I found the relationship with her one-time coach, Brett Sutton, very interesting, as well as all the dynamics with the other athletes in the team. It just goes to show that it's not all plain sailing, even if you are the best by a long shot. The chronicles of the three World Championships that she has competed in (and won) are worth the price of the book alone. Even for her, the goal she sets herself is to better herself, she is almost unconcerned with breaking records (which are only temporary, anyway). What really is amazing, is to read how she achieved this with a catalogue of mechanical failures, flat tires and injuries. Again, it begs the question of hoe much of our limits are a self-fulfilling prophecy.

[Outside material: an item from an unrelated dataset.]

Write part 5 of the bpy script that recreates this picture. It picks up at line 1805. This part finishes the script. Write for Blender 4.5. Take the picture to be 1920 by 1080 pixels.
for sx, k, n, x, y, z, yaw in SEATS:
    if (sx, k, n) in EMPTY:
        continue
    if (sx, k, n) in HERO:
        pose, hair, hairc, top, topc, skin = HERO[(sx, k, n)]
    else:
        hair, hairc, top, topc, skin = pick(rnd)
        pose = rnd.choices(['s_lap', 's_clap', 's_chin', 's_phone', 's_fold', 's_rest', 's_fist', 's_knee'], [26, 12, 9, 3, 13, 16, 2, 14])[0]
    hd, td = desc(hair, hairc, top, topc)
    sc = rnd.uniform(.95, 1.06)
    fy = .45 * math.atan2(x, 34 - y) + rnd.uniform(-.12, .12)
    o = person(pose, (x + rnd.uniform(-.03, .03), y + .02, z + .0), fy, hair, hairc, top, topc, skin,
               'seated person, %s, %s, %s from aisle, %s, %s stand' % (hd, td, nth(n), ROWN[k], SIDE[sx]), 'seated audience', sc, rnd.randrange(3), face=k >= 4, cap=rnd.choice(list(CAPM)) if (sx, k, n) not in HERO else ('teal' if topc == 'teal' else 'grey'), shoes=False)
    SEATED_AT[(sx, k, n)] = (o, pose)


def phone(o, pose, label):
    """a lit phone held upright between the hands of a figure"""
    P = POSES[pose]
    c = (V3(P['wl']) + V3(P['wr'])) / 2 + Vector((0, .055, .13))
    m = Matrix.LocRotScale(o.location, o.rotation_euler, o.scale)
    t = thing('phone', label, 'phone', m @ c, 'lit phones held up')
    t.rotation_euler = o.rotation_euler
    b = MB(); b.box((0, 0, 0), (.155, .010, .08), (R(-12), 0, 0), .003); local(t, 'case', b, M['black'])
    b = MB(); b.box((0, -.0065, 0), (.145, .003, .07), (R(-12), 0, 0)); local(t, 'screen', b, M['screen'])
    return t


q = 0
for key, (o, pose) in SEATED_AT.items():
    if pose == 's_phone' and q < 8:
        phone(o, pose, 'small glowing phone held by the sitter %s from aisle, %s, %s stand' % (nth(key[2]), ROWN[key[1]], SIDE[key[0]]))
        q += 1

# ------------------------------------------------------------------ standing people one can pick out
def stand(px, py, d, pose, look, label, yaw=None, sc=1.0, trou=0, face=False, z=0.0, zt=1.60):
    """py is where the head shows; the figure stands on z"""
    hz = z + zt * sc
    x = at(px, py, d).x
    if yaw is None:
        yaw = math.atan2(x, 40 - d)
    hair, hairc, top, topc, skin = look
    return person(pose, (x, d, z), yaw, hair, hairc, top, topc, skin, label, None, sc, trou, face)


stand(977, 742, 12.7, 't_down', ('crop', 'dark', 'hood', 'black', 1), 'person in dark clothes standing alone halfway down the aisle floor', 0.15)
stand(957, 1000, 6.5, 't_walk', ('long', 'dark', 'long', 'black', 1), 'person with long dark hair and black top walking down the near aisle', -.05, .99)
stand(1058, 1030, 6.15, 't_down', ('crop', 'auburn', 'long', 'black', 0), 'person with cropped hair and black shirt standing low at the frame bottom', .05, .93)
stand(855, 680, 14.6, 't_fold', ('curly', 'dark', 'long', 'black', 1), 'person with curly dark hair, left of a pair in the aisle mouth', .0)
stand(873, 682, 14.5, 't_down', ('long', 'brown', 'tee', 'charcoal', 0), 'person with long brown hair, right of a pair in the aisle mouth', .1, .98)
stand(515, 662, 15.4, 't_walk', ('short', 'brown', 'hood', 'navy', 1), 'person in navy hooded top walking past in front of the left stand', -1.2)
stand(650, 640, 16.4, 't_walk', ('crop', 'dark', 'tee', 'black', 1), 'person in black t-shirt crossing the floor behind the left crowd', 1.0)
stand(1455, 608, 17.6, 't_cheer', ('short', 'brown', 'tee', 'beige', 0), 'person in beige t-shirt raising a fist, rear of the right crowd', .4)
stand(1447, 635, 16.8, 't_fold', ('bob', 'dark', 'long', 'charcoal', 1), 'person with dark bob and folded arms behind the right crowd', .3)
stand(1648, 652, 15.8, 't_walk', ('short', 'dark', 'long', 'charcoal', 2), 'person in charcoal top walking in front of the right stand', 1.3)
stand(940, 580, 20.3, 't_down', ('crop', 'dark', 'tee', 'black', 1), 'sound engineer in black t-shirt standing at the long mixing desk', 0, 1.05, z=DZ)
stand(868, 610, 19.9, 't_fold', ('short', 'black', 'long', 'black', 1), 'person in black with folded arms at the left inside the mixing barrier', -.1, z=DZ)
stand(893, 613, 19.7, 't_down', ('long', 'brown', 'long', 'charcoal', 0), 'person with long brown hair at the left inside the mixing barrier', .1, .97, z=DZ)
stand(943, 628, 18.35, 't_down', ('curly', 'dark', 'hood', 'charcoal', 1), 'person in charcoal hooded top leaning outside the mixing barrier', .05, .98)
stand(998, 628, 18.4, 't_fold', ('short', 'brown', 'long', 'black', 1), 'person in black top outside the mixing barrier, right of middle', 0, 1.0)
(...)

Having recently read "I'm here to win" by Chris McCormack, the male Ironman World Champion in 2010, it was interesting to contrast the different approaches and very tempting to extrapolate this to differences between men and women. Chris lifted the lid on the carefully orchestrated "smack talk" before major competitions, where he would try to ensure that all the other athletes were thinking more about him than about their own race. For Chris, the Ironman is a very strategic race in which you cannot afford to give an inch to your opponents. Chrissie's way of not giving anything up is different: never show them how much you are hurting... and smile! Chrissie talks about collaboration and, unlike Chris, regularly trains with people that she will be competing against. A famous example of the sort of collaboration which is rarely seen in a World Championships other than the Ironman is from 2008, when she suffered a flat tyre. Being a bit of a "muppet" (her words) she fumbled the CO2 cannister and let all the gas out by accident, leaving her with no way to inflate her tyre. As accepting outside help can lead to disqualification, she had no choice but to try to beg a spare cannister from another competitor. In the end Rebeka Keat obliged and Chrissie went on to win the race.

One of the themes in the book that she keeps returning to is that of "helping other people". One can't help reading a bit between the lines and sensing a conflict between this desire and the self-absorbed discipline of a professional triathlete. It is clear that Chrissie is building a platform from her success from which she can hopefully make a difference. The question we are left with is, can we look forward to more races from the Queen of Kona or is she already looking to other challenges?